I also subscribe to La Croix International, a daily on-line newsfeed with excellent articles written by accomplished theologians. It is produced in Rome (not the Vatican). The synodal path being promoted by Pope Francis is a good start, providing the summaries of the various parishes, summaries of the dioceses, summaries by the various conferences of bishops in different countries, and the report that goes to the Vatican are not ‘sanitized’ and made so generic that nothing of substance will change. In the meantime, I for one will try to be positive and grateful yet continuing to strive for meaningful change within the Catholic Church. I do hope that I can regain my ability to see the divine in our Church, not being dragged down by all the scandals, the clericalism, and inaction that we have seen for many years now. As Thomas O’Loughlin has recently written in LaCroix International (Jan/22) – the clericalist church has lost trust in the baptized faithful by not truly listening to them and not respecting them (e.g. – cover-ups), and the laity has in large part lost trust in the ordained leaders of the Church by virtue of the many scandals, their hold on authority, and their inaction regarding Vatican II. Trust must be mutual for positive and meaningful change to take place.
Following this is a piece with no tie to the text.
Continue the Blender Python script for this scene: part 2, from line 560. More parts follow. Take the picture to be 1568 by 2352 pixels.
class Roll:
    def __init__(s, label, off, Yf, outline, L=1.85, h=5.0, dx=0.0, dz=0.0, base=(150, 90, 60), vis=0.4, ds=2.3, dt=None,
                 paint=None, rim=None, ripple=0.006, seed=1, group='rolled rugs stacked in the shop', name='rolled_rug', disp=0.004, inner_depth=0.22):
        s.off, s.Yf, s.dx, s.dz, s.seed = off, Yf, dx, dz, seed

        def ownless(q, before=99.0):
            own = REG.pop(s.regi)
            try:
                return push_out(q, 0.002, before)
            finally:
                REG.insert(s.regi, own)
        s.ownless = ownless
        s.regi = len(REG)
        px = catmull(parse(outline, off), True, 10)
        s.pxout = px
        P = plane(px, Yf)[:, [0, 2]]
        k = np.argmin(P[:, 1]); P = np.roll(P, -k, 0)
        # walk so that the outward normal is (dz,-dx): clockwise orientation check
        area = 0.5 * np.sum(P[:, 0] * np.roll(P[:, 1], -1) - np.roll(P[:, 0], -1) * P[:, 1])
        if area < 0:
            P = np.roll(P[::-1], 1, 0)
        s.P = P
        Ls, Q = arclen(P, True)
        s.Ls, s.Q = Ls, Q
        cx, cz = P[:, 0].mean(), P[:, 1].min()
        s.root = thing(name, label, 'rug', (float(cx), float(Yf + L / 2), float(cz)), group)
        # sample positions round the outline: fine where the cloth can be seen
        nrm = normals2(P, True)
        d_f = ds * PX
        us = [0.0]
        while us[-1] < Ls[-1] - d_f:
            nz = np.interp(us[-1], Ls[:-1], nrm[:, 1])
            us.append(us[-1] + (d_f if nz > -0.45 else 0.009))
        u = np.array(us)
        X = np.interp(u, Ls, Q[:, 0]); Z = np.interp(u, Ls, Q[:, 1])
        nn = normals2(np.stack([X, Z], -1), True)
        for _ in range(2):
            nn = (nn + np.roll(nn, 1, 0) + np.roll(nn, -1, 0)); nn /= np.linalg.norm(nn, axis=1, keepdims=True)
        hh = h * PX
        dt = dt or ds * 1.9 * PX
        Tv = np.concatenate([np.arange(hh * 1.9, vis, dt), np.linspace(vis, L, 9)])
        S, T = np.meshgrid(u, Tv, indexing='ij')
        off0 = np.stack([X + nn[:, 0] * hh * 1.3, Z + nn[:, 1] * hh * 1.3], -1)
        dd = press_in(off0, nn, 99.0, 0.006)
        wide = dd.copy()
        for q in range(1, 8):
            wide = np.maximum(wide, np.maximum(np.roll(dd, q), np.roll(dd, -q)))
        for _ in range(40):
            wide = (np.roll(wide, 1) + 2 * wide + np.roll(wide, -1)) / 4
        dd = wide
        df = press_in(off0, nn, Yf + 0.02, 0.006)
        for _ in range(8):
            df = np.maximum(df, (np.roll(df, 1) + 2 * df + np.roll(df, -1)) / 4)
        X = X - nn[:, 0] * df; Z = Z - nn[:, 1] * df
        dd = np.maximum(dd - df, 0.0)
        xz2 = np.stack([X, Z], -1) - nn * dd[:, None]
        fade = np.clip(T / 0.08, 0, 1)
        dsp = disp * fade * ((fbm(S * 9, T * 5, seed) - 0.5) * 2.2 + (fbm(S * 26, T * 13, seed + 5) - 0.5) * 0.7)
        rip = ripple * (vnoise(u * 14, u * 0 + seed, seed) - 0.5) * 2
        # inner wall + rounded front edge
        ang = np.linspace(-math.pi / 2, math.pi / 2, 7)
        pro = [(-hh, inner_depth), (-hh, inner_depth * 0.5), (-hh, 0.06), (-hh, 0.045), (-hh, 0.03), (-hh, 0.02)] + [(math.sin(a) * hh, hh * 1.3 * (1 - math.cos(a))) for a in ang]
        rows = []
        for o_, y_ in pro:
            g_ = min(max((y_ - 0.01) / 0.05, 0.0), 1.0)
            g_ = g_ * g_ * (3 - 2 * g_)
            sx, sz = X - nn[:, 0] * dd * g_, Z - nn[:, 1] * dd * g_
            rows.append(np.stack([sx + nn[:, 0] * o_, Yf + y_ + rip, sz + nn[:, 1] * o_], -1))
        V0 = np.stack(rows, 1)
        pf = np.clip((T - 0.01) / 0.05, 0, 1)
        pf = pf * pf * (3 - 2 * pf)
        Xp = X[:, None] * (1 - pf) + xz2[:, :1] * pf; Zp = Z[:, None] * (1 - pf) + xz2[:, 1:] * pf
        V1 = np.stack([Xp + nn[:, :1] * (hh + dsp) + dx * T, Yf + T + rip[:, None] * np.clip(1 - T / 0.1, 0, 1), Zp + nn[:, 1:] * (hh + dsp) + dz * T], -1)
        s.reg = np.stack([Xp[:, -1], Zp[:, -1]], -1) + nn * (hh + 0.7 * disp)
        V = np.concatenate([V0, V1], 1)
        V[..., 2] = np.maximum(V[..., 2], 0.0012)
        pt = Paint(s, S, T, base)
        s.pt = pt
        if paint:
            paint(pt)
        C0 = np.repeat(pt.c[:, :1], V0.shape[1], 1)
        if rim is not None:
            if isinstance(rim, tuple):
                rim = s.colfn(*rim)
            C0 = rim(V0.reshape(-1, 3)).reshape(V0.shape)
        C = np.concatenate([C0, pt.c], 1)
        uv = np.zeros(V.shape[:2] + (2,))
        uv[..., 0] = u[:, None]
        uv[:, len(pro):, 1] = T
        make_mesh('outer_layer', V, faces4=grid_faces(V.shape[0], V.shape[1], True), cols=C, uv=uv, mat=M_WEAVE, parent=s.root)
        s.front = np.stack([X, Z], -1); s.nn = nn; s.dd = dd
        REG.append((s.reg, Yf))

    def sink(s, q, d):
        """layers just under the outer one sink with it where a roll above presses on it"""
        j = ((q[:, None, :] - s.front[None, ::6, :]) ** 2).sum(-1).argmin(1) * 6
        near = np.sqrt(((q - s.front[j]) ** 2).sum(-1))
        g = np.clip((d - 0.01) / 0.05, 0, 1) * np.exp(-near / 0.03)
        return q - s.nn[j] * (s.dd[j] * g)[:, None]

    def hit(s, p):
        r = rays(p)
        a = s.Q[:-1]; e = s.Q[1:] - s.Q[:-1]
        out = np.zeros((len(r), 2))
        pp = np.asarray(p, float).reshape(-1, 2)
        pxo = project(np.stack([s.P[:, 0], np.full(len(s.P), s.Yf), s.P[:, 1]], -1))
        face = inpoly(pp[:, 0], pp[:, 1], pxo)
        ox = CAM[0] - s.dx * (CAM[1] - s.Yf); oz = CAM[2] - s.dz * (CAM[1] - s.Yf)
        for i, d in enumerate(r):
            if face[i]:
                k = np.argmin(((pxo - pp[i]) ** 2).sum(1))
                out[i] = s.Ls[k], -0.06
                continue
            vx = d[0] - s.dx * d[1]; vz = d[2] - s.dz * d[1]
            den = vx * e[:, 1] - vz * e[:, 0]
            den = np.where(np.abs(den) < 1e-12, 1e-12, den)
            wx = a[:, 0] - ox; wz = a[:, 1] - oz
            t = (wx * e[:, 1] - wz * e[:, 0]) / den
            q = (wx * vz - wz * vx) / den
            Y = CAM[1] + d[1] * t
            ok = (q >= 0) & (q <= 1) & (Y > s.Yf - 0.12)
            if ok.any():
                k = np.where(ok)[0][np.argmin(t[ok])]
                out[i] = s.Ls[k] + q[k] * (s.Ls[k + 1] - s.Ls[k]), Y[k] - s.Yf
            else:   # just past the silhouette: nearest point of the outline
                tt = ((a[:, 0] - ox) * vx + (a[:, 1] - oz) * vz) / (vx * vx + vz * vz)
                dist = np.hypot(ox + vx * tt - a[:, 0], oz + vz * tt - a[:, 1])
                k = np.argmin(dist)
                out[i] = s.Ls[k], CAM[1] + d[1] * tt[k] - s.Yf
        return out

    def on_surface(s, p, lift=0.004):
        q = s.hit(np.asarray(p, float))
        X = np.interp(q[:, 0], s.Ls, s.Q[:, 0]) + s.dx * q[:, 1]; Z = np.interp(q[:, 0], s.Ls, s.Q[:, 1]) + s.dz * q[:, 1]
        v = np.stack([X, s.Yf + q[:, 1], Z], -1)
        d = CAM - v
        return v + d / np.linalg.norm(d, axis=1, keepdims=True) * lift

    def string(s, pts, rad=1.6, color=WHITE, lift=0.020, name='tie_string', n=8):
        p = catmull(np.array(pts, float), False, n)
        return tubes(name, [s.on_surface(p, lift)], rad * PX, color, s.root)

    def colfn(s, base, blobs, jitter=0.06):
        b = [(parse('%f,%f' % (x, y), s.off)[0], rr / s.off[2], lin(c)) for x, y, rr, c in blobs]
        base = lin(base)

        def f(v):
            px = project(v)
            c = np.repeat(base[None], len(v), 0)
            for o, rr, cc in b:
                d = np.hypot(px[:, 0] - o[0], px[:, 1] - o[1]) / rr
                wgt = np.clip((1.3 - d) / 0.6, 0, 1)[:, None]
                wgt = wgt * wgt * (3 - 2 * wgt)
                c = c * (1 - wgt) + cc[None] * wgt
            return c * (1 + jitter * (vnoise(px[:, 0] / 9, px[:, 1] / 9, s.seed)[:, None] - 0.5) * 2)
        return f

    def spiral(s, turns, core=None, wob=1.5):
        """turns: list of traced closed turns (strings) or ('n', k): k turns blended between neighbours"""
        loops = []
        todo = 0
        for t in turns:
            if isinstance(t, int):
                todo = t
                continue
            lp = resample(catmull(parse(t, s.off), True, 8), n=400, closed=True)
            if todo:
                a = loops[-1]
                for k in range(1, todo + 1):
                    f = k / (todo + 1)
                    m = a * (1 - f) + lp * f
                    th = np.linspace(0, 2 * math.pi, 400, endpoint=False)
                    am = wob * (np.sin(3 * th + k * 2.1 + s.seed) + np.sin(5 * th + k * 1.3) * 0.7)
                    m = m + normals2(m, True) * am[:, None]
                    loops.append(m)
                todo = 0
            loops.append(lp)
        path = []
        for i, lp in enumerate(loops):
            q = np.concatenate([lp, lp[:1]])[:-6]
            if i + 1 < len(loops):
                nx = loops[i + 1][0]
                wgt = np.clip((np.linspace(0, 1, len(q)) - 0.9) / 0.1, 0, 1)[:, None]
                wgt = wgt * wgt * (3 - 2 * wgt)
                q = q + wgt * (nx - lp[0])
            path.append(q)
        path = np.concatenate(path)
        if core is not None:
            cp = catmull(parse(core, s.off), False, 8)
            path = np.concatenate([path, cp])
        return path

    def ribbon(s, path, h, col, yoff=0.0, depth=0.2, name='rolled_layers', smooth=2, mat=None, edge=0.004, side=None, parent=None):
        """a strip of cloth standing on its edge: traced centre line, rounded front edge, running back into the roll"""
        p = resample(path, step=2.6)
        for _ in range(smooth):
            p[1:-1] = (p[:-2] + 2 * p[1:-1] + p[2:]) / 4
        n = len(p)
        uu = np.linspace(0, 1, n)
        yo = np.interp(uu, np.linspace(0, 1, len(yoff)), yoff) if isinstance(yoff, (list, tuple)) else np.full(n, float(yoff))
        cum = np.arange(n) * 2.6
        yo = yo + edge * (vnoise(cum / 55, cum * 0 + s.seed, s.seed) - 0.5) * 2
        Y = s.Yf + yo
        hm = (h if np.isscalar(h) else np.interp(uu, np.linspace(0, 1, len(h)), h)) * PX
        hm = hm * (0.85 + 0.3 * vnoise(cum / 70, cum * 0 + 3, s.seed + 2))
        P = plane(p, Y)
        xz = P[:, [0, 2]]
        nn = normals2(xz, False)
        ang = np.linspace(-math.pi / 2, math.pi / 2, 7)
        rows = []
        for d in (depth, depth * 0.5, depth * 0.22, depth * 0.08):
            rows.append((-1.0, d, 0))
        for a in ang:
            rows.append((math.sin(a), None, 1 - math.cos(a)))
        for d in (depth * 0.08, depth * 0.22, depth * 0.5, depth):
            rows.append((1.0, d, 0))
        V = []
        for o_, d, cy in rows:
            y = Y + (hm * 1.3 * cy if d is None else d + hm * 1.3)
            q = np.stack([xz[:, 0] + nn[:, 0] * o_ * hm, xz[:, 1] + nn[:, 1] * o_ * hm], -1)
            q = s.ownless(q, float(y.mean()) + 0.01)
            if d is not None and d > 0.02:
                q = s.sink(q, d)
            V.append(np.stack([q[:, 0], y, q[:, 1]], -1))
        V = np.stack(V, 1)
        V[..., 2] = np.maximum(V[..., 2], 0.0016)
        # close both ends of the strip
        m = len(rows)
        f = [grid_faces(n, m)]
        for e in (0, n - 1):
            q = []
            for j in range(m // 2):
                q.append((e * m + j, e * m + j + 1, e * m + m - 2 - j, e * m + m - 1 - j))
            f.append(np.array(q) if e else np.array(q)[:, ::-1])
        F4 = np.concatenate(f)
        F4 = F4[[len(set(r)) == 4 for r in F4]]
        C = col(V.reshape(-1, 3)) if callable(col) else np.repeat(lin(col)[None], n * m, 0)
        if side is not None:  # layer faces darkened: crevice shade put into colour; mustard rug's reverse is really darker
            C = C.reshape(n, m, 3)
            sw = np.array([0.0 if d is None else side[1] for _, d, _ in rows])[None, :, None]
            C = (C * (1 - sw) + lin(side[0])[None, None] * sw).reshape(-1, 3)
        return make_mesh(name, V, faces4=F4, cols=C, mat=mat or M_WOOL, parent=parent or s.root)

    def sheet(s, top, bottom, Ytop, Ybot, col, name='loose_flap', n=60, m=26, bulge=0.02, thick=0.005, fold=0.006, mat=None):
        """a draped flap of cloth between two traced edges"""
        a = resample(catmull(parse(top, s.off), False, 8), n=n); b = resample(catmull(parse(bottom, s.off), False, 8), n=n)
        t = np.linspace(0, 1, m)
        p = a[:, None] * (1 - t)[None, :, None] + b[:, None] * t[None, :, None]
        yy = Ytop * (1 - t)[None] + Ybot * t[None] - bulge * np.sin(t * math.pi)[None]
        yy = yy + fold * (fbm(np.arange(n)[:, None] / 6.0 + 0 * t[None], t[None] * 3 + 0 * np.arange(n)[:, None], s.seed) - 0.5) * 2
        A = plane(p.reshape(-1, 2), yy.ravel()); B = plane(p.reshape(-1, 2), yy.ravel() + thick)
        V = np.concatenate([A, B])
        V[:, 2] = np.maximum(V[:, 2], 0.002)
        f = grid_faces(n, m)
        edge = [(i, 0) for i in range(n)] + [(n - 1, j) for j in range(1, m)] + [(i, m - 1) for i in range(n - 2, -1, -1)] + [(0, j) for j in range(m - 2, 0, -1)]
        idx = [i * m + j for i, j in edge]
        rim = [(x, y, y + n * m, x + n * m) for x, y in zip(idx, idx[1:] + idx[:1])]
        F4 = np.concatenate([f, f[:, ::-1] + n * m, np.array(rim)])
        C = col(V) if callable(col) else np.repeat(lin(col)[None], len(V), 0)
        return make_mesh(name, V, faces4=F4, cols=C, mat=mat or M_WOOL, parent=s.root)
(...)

The author of The Curia is the Pope (O’Loughlin Kennedy) makes a compelling case that the Church must return to its roots – small believing communities celebrating the Lord’s Supper and trusting each other in their mutual mission of being Christlike in all aspects. I too pray and hope for this return to our roots and somewhere in all this, my return to the institutional Church. I crave for the ability to see Christ’s action in the Church without becoming so completely disheartened by the irrelevance it now displays to our youth and many parts of the world.